- The input
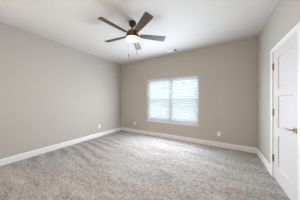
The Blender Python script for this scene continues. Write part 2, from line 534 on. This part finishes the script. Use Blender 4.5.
p = fw * .10 + rt * .070; chain(p.x, p.y, -.325, -.520)
p = -fw * .08 - rt * .055 - fw * .048; chain(p.x * .95, p.y * .95, -.325, -.655)

# ---------------------------------------------------------------- ceiling vent
vt_ = thing('ceiling_vent', 'small white louvered air register in the ceiling above the window', 'vent', (-1.25, 3.425, H))
bm = NB()
a, b = .165, .085
for x0, x1, q0, q1 in ((-a, a, -b, -b + .02), (-a, a, b - .02, b), (-a, -a + .02, -b + .02, b - .02), (a - .02, a, -b + .02, b - .02)):
    box(bm, x0, x1, q0, q1, -.007, 0, .0015)
obj('vent_frame', bm, VENTM, vt_)
bm = NB(); box(bm, -a + .02, a - .02, -b + .02, b - .02, -.001, 0)  # flat dark sheet under the solid ceiling, painted as shade inside the duct
obj('duct_shade_sheet', bm, DUCT, vt_)
bm = NB()
for i in range(7):
    y = -b + .028 + i * .0185
    M = Matrix.Translation((0, y, -.006)) @ Matrix.Rotation(R(-35), 4, 'X')
    box(bm, -a + .02, .045, -.0065, .0065, -.0006, .0006, M=M)
for i in range(6):
    x = .060 + i * .0165
    M = Matrix.Translation((x, 0, -.006)) @ Matrix.Rotation(R(55), 4, 'Y')
    box(bm, -.0060, .0060, -b + .02, b - .02, -.0006, .0006, M=M)
box(bm, .046, .052, -b + .02, b - .02, -.010, -.002)
obj('louvers', bm, VENTM, vt_)

# ---------------------------------------------------------------- outlets (local: back on y=0, facing -y)
ot = thing('wall_outlet', 'white duplex outlet on back wall right of the window', 'outlet', (-.036, YB, .348), 0)
bm = NB(); box(bm, -.037, .037, -.006, 0, -.060, .060, .003, seg=2); obj('cover_plate', bm, PLAST, ot)
for zc in (-.020, .020):
    bm = NB(); box(bm, -.0165, .0165, -.0075, -.005, zc - .0145, zc + .0145, .0012, seg=2)
    rc = obj('receptacle', bm, PLAST, ot)
    bm = NB()
    box(bm, -.0080, -.0058, -.0079, -.0070, zc - .002, zc + .0075); box(bm, .0058, .0080, -.0079, -.0070, zc - .001, zc + .0065)
    tube(bm, [(0, -.0079, zc - .008), (0, -.007, zc - .008)], .0025, 10)
    obj('outlet_slots', bm, DARKP, rc)
dup(ot, (-2.875, YB, .358), 0, 'white duplex outlet on back wall left of the window, near the corner')
dup(ot, (XL, 2.683, .353), R(90), 'white duplex outlet low on the long left wall')
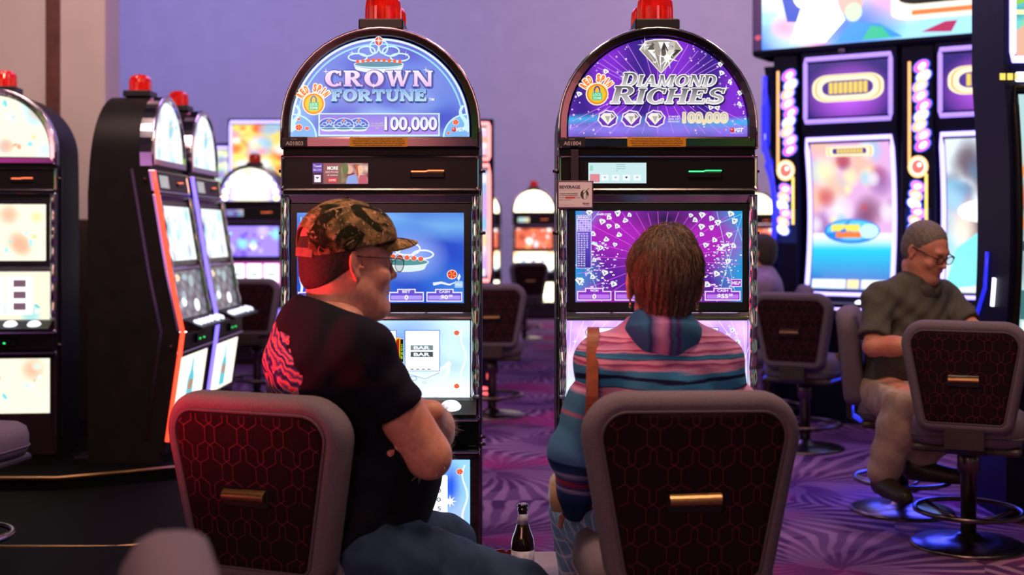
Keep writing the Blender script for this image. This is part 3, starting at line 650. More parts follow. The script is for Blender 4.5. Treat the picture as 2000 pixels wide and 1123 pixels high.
def crown_reels(g):
    a, b_, c = lin('#cfeeff'), lin('#6f9cf4'), lin('#e9fbff')
    def f(x, y): return tuple(1.2*v for v in mixl(mixl(a, b_, 1.1*max(0, 1-math.hypot((x-790)/95, (y-672)/55))+.45*sn(x, y*2, 4)-.1), c, (y-715)/50))
    g.grid(566, 626, 918, 776, 50, 26, f, 0)
    g.ring(835, 718, 45, 36, 8, '#f4fbff', 1, -70, 20, 16); g.line([(775, 735), (800, 729), (830, 738), (858, 725), (880, 708)], 4, '#f6fdff', 1.4, 9); g.line([(775, 737), (800, 731), (830, 740), (858, 728)], 1, '#6f9ad8', 1.6)
    for x, y, r in ((807, 739, 8), (829, 747, 4), (800, 757, 6)): g.ellipse(x, y, r, r*.6, '#86b0dc', 2); g.ellipse(x, y, r*.8, r*.45, '#eefaff', 2.2)
    for y in (650, 754): jewel(g, 892, y, 5, 2)
    g.line([(905-5*math.sin(k*.5), 640+k*6) for k in range(20)], 3, '#f4ffff', 1.5, 5)
def crown_reels_front(g):
    for x0 in (606, 707-0, 792):
        x1 = x0+66; g.rect(x0-1.5, 644.5, x1+1.5, 725, '#3c7ad8', 3); g.rect(x0, 646, x1, 724, (1.5, 1.6, 1.5), 3.3)
        for k, y in enumerate((674, 687)):
            if x0 < 750: y += -8 if k == 0 else 12
            g.rect(x0+10, y, x1-12, y+10, '#7d8f98' if k == 0 else '#45525e', 3.6); g.text('BAR', x0+16, y+1.5, x1-18, y+8.5, '#f3fbff', 4, .05)
        for k in range(4): g.rect(x0+10+k*11, 720, x0+16+k*11, 722, '#5a6670', 3.6)
    g.rect(700, 656.5, 765, 662, '#e84a1a', 5); g.text('RED SPIN', 729, 657.5, 757, 661, '#ffd020', 5.4, .03); g.line([(700, 663), (772, 663)], 1.4, '#e08a70', 5); g.line([(700, 707), (772, 707)], 1.8, '#d86a50', 5)
    g.poly([(768, 684), (774, 659), (782, 659), (782, 710), (774, 710)], '#ffc21a', 5.2); g.poly([(770, 684), (775, 663), (780, 661), (780, 708), (775, 705)], '#b01c08', 5.6)
    g.rect(781, 661, 788.5, 708, '#ffffff', 5); g.rect(782, 662, 788, 707, '#101408', 5.4)
    for i, ch in enumerate('ZONE'): g.text(ch, 783.3, 672+i*7.6, 786.9, 677.6+i*7.6, '#9af03a', 6, .03)
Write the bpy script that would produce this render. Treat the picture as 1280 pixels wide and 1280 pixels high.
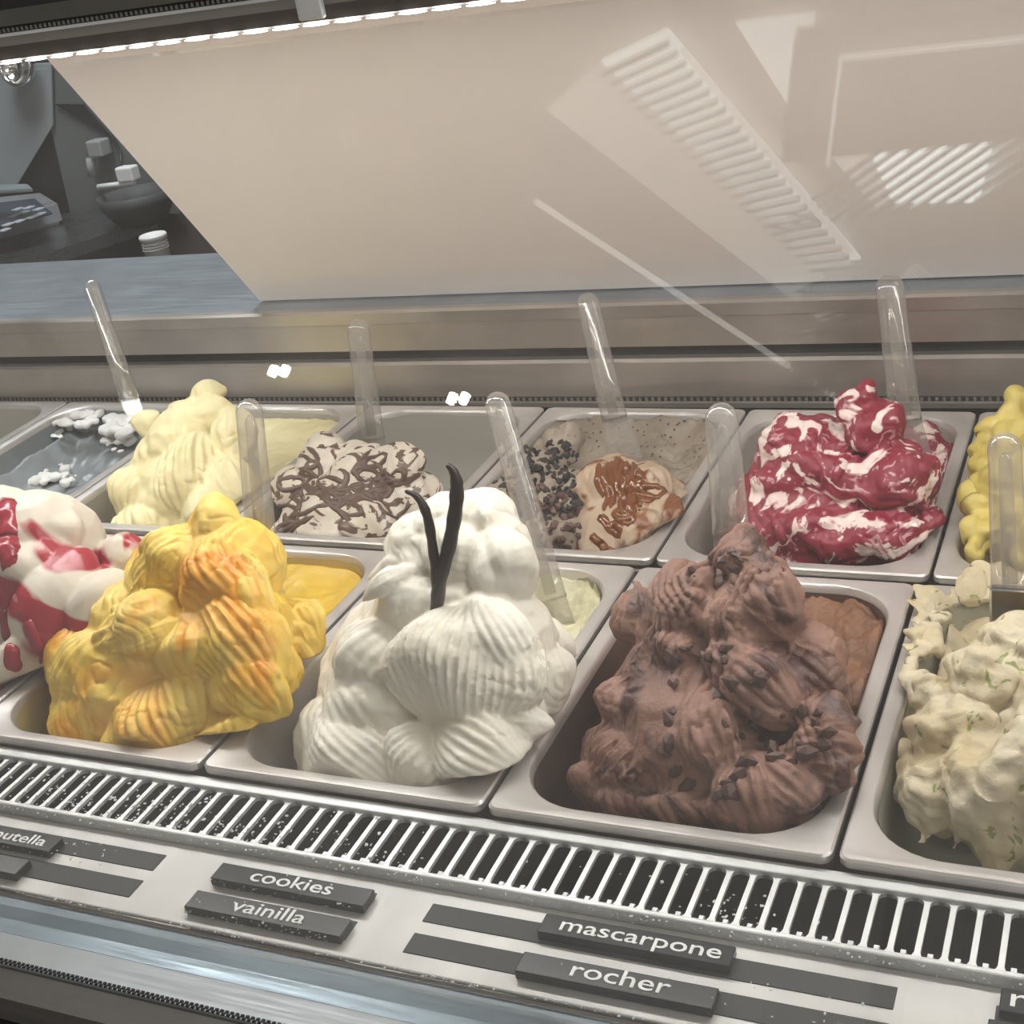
import bpy, bmesh, math, random
from mathutils import Vector, Matrix, noise
from mathutils.bvhtree import BVHTree
S = bpy.context.scene
for o in list(bpy.data.objects): bpy.data.objects.remove(o)
COL = S.collection
PI = math.pi

# ------------------------------------------------------------------ camera
# metres; z = 0 is the plane of the pan rims, y grows away from the customer, x to the right
CR = Matrix(((0.90851127, -0.0417223, 0.4157722), (0.38816827, 0.45264051, -0.80277143), (-0.15470187, 0.89071647, 0.42742427)))
CC = Vector((0.67479674, -0.69171263, 0.60991548))
CF = 1720.52
cam = bpy.data.cameras.new('camera'); cam_o = bpy.data.objects.new('camera', cam); COL.objects.link(cam_o)
cam_o.matrix_world = Matrix.Translation(CC) @ CR.to_4x4()
cam.sensor_width = 36; cam.lens = 36 * CF / 1280; cam.clip_start = 0.02; cam.clip_end = 60
S.camera = cam_o

# ------------------------------------------------------------------ light
W = bpy.data.worlds.new('world'); S.world = W; W.use_nodes = True
W.node_tree.nodes['Background'].inputs[0].default_value = (1.0, 0.94, 0.90, 1)
W.node_tree.nodes['Background'].inputs[1].default_value = 0.36
def area(name, loc, target, sx, sy, power, col):
    l = bpy.data.lights.new(name, 'AREA'); l.shape = 'RECTANGLE'; l.size = sx; l.size_y = sy; l.energy = power; l.color = col
    o = bpy.data.objects.new(name, l); COL.objects.link(o); o.location = loc
    o.rotation_euler = (Vector(target) - Vector(loc)).to_track_quat('-Z', 'Y').to_euler(); return o
area('led_strip_light', (0.15, 0.270, 0.500), (0.15, 0.29, -0.05), 2.2, 0.02, 8.5, (1.0, 0.97, 0.93))
area('front_fill_light', (1.9, -0.6, 2.1), (0.3, 0.2, 0.0), 1.2, 1.0, 22.0, (1.0, 0.95, 0.90))  # fill lamp added out of view to brighten the front of the case
area('staff_zone_fill', (-1.1, 1.25, 1.9), (-1.7, 1.7, 0.0), 0.9, 0.5, 42.0, (0.92, 0.97, 1.0))  # fill lamp added to lift the dark background behind the counter
S.view_settings.view_transform = 'Standard'; S.view_settings.look = 'None'
S.view_settings.exposure = 0.08; S.view_settings.gamma = 1.0
S.view_settings.use_curve_mapping = False

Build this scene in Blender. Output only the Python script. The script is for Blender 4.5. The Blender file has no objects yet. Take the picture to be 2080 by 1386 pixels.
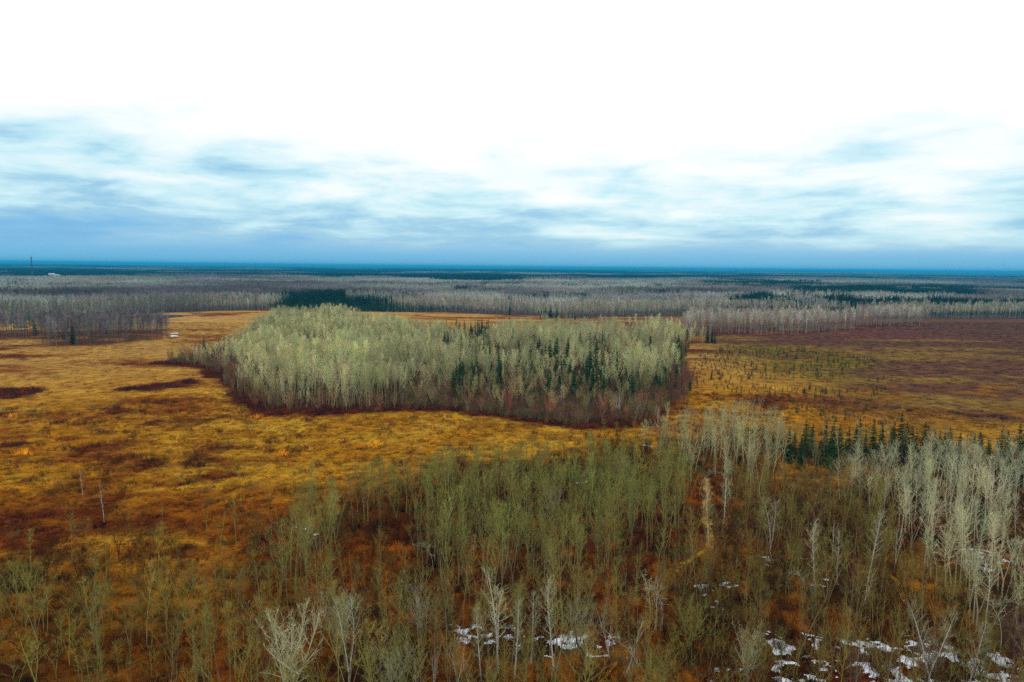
import bpy, math, random
import numpy as np
from mathutils import Matrix, Vector

random.seed(7)
rng = np.random.default_rng(11)
SC = bpy.context.scene
COL = SC.collection

# ------------------------------------------------------------------ camera
CAM_H = 50.0
F_PX, W_PX, H_PX = 1387.0, 2080.0, 1386.0
PITCH = math.atan(150.0 / F_PX)
ROLL = math.atan(21.0 / 2080.0)
cam_data = bpy.data.cameras.new("camera")
cam_data.sensor_width = 36.0
cam_data.lens = F_PX / W_PX * 36.0
cam_data.clip_start = 0.5
cam_data.clip_end = 120000.0
cam = bpy.data.objects.new("camera", cam_data)
COL.objects.link(cam)
ROT = Matrix.Rotation(math.pi / 2 - PITCH, 3, 'X') @ Matrix.Rotation(ROLL, 3, 'Z')
cam.matrix_world = Matrix.Translation((0, 0, CAM_H)) @ ROT.to_4x4()
SC.camera = cam

# ------------------------------------------------------------------ sky and sun
SKY_SEED = 15.8
SUN_AZ, SUN_EL = 12.0, 52.0        # degrees; azimuth clockwise from +Y (the view direction)
world = bpy.data.worlds.new("World")
SC.world = world
world.use_nodes = True


class NT:
    """small helper for node trees"""
    def __init__(self, tree):
        self.t = tree
        tree.nodes.clear()

    def n(self, typ, **kw):
        nd = self.t.nodes.new(typ)
        for k, v in kw.items():
            setattr(nd, k, v)
        return nd

    def l(self, a, b):
        self.t.links.new(a, b)

    def val(self, sock, v):
        if isinstance(v, bpy.types.NodeSocket):
            self.l(v, sock)
        else:
            sock.default_value = v

    def math(self, op, a, b=0.0, c=None, clamp=False):
        m = self.n('ShaderNodeMath', operation=op, use_clamp=clamp)
        self.val(m.inputs[0], a)
        self.val(m.inputs[1], b)
        if c is not None:
            self.val(m.inputs[2], c)
        return m.outputs[0]

    def mix(self, f, a, b, blend='MIX'):
        m = self.n('ShaderNodeMix', data_type='RGBA', blend_type=blend)
        self.val(m.inputs[0], f)
        self.val(m.inputs[6], a)
        self.val(m.inputs[7], b)
        return m.outputs[2]

    def smooth(self, x, a, b):
        m = self.n('ShaderNodeMapRange', interpolation_type='SMOOTHSTEP')
        self.val(m.inputs[0], x)
        m.inputs[1].default_value = a
        m.inputs[2].default_value = b
        return m.outputs[0]

    def noise(self, vec, scale, detail=4.0, rough=0.55, dist=0.0, dim='3D'):
        m = self.n('ShaderNodeTexNoise', noise_dimensions=dim)
        if vec is not None:
            self.l(vec, m.inputs['Vector'])
        m.inputs['Scale'].default_value = scale
        m.inputs['Detail'].default_value = detail
        m.inputs['Roughness'].default_value = rough
        m.inputs['Distortion'].default_value = dist
        return m.outputs[0]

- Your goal
Take the lines from the one holding "Write the bpy" to the one holding "S.camera = cam_o", both lines included, and give them again exactly, with no pictures.

- Completed exercise
Write the bpy script that would produce this render. Treat the picture as 1280 pixels wide and 1280 pixels high.
import bpy, bmesh, math, random
from mathutils import Vector, Matrix, noise
from mathutils.bvhtree import BVHTree
S = bpy.context.scene
for o in list(bpy.data.objects): bpy.data.objects.remove(o)
COL = S.collection
PI = math.pi

# ------------------------------------------------------------------ camera
# metres; z = 0 is the plane of the pan rims, y grows away from the customer, x to the right
CR = Matrix(((0.90851127, -0.0417223, 0.4157722), (0.38816827, 0.45264051, -0.80277143), (-0.15470187, 0.89071647, 0.42742427)))
CC = Vector((0.67479674, -0.69171263, 0.60991548))
CF = 1720.52
cam = bpy.data.cameras.new('camera'); cam_o = bpy.data.objects.new('camera', cam); COL.objects.link(cam_o)
cam_o.matrix_world = Matrix.Translation(CC) @ CR.to_4x4()
cam.sensor_width = 36; cam.lens = 36 * CF / 1280; cam.clip_start = 0.02; cam.clip_end = 60
S.camera = cam_o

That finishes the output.